L’énigmatique Akira Rabelais n’est pas plus japonais que français, il s’agit d’un compositeur de musique électronique californien. En 1997, il développe un logiciel qu’il nomme Argeïphontes Lyre. Sous cette appellation poétique et mystérieuse […]

L’album Spellewauerynsherde sort en 2004 sur Samadhisound, le label de David Sylvian. Le matériau originel de cette œuvre provient d’enregistrements de chants traditionnels islandais, probablement réalisés vers la fin des années 1960 ou le début des années 1970. Les bandes, autrefois oubliées, rassemblent une série de chants a cappella, sorte de recueil de cantiques de la désolation, se rapprochant parfois de certains chants liturgiques, mais aussi parfois des chants ancestraux islandais appelés rímur (poèmes épiques ayant souvent pour thèmes les sagas islandaises).
Après avoir exhumé ces archives, Akira Rabelais, littéralement fasciné par celles-ci, a entrepris leur transfert en numérique. Le compositeur n’en est pas resté là et décida d’incorporer les voix à son processus de création musicale et de les soumettre à son logiciel Argeïphontes Lyre.
Rabelais nous propose une œuvre inclassable, un travail de mémoire, à l’instar d’un historien de la musique, un collectage afin de sauver ces voix de l’oubli. Il ne se contente pas de nous les livrer brutes, il leur offre au contraire une cure de jouvence et leur prodigue son élixir à travers sa contribution. Il ne dénature pas le chant mais le magnifie grâce à ses légères interventions électroniques autour des réverbérations et répétitions. Rabelais évite la répétition, variant le traitement de chaque morceau, certains restant même très proches de leur version initiale. Une alliance entre temps passé et temps présent, entre tradition et modernité.
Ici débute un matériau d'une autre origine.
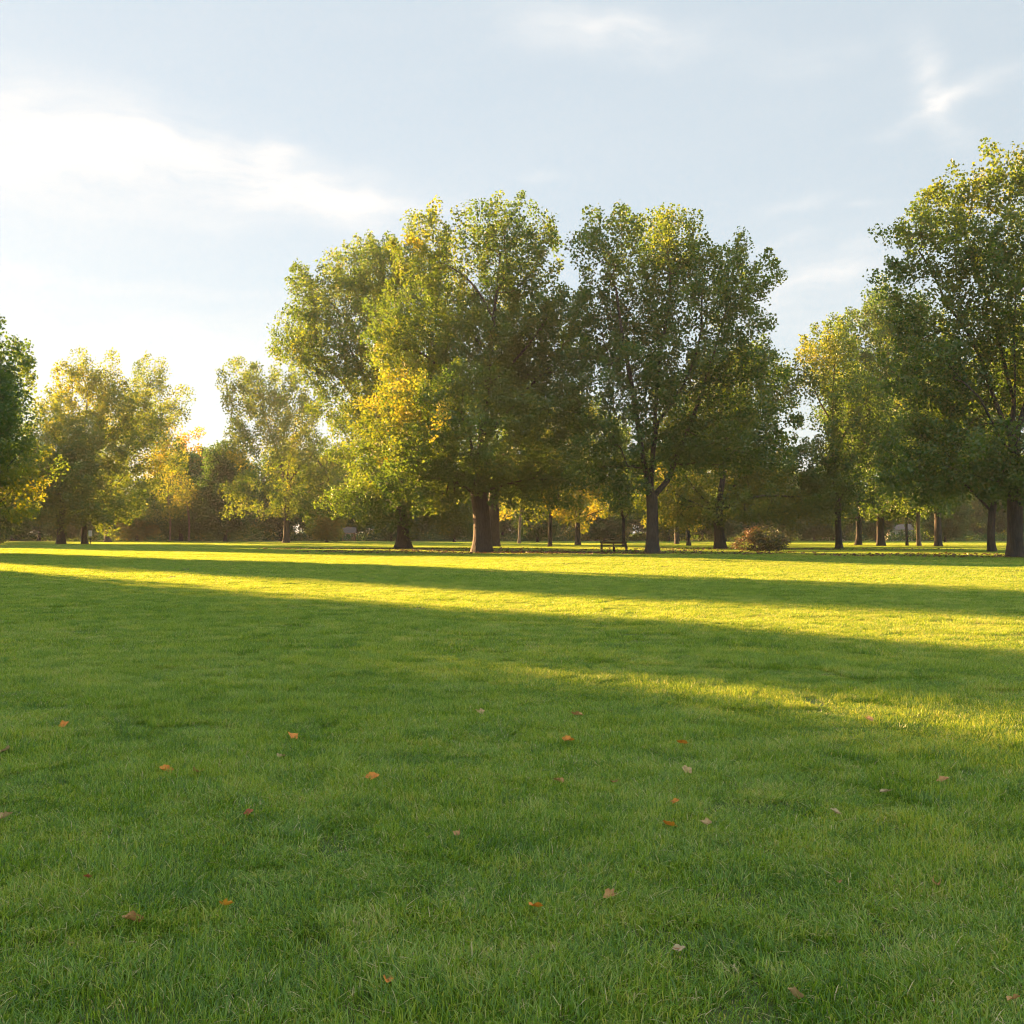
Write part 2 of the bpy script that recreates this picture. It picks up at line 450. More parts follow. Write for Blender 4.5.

Le temps, ossature incontestable de cette composition ballottée entre passé et présent, resurgit même à travers les noms de plages de l’album, références médiévales anglo-saxonnes (par exemple, le titre « 1382 Wyclif Gen. ii. 7 » se réfère à l’année où le théologien anglais John Wyclif fut condamné pour hérésie).
L’ensemble est d’une rare beauté, provoquant une intense impression ambivalente de plénitude et d’angoisse. Les voix tour à tour incantatoires, obsédantes et mélancoliques, nous plongent dans une atmosphère hors du temps et de toute réalité. Fragilité et tristesse s’entrecroisent, plaintes et pleurs s’entrechoquent. Rabelais nous fait voyager à travers les époques et surtout à travers nos sentiments. L’effet n’est pas immédiat, l’ensemble s’immisce subtilement dans notre inconscient, mais une fois installé, inutile d’essayer de l’en déloger.